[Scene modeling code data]

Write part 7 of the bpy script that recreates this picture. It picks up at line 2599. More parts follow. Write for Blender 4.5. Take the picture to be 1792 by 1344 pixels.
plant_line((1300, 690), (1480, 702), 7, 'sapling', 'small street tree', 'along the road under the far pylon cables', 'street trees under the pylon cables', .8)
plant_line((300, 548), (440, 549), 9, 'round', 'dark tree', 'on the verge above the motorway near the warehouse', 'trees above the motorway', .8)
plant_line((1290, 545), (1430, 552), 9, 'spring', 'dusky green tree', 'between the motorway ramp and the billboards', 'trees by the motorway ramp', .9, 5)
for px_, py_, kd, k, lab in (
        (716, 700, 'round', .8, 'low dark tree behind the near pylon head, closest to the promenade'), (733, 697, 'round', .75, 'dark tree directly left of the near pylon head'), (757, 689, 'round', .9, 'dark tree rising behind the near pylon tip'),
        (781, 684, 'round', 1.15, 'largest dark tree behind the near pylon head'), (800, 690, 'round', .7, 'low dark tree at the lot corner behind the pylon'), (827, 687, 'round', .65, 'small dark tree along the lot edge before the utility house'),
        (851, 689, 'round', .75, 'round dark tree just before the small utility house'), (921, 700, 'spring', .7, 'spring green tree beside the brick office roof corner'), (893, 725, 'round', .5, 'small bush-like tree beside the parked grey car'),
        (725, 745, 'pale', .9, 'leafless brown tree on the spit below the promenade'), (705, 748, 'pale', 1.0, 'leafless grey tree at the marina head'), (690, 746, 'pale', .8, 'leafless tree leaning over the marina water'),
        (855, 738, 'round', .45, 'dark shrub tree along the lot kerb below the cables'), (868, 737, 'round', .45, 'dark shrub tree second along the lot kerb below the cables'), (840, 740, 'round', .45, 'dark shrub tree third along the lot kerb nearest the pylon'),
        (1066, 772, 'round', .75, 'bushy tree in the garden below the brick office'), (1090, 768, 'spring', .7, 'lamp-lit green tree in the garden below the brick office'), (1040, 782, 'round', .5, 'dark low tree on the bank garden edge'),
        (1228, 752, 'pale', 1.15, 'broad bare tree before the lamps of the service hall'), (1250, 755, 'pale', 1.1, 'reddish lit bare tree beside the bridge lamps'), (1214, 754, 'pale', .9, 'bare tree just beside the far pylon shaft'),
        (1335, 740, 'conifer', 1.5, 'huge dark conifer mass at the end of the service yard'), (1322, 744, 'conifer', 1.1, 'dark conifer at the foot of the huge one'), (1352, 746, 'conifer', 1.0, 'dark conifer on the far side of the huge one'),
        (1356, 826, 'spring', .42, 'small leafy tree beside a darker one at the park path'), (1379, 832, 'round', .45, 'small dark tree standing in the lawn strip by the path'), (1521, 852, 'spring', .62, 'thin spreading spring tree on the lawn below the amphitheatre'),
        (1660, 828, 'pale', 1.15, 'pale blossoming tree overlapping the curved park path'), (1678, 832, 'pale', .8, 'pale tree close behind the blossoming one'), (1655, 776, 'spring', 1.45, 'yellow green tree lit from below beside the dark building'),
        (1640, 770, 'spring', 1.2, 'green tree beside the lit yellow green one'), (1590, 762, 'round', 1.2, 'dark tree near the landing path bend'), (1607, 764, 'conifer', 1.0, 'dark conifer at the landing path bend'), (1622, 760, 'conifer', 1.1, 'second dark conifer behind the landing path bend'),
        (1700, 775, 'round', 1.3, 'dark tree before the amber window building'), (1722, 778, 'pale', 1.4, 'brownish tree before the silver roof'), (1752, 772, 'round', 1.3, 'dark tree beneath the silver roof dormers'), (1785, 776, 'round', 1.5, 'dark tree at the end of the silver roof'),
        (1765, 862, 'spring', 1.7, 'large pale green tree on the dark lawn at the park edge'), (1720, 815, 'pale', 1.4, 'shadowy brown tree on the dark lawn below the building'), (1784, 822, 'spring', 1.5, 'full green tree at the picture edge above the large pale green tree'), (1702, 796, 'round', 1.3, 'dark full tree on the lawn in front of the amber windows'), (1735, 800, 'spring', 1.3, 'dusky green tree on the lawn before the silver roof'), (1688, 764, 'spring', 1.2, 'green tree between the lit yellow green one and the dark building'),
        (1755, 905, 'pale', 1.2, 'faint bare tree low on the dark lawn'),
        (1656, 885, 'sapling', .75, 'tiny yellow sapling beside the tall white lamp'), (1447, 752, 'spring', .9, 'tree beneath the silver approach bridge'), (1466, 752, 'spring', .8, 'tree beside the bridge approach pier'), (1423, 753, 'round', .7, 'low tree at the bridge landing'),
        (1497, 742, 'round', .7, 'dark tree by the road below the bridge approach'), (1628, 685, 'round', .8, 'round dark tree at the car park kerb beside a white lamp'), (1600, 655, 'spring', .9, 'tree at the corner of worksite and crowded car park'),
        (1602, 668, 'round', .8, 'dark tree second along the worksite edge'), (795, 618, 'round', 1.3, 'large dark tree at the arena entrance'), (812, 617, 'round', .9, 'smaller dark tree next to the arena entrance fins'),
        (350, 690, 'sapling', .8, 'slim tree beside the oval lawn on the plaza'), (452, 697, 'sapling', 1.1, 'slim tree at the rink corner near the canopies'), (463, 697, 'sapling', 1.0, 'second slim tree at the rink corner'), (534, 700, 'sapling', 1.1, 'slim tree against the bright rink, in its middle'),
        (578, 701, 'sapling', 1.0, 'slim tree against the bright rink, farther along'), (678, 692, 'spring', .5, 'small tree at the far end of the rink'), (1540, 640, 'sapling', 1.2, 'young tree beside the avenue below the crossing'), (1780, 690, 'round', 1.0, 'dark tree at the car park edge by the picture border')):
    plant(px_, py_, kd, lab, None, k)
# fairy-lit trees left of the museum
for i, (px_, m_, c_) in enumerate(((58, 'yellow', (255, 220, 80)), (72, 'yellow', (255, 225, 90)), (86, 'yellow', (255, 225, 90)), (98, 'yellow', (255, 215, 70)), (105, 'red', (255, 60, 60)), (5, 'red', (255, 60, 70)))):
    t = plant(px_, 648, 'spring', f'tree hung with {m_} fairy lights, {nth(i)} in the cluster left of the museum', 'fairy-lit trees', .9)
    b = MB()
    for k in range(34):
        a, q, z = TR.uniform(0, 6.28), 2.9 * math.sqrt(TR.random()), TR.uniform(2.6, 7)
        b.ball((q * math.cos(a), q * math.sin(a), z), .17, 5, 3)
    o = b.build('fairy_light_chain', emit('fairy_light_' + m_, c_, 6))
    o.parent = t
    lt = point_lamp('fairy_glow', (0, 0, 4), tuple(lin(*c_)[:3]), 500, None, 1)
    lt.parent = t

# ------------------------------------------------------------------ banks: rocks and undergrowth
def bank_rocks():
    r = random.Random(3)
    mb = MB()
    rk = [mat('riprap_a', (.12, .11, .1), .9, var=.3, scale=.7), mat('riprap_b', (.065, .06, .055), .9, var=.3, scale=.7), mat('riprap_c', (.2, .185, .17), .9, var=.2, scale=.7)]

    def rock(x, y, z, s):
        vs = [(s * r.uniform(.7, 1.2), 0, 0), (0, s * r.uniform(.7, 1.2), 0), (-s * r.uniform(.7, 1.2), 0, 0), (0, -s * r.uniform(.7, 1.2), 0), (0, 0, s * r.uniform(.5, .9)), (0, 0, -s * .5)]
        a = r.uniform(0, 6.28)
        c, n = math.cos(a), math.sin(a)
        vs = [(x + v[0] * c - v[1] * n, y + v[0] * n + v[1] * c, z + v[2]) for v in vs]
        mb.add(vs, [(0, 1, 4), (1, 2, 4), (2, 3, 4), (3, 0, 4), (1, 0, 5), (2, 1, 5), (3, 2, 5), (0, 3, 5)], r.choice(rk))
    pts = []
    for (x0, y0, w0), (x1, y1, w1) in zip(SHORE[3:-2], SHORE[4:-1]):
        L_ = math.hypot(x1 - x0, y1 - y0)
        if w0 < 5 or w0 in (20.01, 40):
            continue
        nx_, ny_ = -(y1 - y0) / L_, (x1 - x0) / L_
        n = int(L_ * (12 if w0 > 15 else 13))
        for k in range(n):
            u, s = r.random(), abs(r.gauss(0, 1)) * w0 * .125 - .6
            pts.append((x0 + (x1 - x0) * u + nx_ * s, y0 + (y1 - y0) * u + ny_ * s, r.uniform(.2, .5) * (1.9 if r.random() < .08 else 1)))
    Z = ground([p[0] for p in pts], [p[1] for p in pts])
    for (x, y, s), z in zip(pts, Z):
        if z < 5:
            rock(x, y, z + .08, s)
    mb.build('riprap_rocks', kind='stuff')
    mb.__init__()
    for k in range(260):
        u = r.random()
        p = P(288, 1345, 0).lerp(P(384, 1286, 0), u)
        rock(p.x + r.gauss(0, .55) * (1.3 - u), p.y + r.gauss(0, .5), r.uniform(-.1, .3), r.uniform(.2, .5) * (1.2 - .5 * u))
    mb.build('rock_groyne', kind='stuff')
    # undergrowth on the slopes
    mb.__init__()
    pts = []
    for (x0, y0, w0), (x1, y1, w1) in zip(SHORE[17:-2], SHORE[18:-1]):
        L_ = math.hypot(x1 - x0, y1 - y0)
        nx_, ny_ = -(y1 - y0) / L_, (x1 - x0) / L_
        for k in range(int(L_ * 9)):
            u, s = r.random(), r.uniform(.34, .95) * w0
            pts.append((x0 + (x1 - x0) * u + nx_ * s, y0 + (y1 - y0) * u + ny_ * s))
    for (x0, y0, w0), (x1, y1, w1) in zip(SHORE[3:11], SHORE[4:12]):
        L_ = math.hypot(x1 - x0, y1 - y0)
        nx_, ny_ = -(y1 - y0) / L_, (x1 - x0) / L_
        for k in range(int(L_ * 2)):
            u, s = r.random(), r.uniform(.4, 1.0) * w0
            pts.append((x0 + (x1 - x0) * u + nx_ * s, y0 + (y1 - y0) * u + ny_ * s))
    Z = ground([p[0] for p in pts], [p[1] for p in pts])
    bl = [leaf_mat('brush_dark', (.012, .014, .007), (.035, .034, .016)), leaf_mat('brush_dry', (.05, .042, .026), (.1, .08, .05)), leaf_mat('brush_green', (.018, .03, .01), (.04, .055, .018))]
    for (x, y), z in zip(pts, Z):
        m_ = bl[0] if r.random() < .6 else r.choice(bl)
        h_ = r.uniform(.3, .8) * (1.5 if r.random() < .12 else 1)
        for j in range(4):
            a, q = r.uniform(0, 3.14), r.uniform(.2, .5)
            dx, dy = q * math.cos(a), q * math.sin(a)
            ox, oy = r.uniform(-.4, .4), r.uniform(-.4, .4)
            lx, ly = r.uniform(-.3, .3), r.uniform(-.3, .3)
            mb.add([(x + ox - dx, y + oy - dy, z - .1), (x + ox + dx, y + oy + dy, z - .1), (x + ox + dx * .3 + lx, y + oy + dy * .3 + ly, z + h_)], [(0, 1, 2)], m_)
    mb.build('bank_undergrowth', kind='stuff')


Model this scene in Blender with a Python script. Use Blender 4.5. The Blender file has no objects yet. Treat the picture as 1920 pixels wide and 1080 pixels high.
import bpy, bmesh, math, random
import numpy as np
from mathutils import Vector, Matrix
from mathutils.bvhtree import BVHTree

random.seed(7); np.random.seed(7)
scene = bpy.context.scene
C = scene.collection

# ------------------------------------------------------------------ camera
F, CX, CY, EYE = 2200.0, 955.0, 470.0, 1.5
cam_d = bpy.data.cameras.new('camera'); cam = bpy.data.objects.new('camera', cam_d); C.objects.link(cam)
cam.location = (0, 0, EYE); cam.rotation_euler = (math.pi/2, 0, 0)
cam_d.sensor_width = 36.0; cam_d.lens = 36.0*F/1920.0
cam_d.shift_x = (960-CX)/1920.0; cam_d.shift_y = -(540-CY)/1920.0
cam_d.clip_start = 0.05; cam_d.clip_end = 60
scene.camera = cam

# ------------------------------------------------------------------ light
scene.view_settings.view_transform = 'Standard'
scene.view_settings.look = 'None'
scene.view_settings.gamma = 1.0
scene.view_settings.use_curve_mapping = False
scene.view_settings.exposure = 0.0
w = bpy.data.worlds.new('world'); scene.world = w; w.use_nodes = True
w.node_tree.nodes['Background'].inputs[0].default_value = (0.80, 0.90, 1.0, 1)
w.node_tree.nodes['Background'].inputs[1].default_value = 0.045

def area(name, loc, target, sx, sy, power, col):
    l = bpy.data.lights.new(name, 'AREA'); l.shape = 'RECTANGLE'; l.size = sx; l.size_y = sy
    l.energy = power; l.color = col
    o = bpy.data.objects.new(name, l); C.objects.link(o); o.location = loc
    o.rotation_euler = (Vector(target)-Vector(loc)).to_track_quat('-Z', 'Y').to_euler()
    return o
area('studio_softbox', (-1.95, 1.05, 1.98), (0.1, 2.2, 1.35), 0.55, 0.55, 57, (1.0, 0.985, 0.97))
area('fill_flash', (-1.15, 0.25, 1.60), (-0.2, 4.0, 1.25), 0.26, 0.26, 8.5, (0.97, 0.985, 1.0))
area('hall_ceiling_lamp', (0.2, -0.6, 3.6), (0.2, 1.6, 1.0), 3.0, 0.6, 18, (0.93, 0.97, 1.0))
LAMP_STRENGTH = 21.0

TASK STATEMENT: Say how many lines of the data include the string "pixels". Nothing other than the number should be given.

RESULT FOR THIS EXERCISE: 2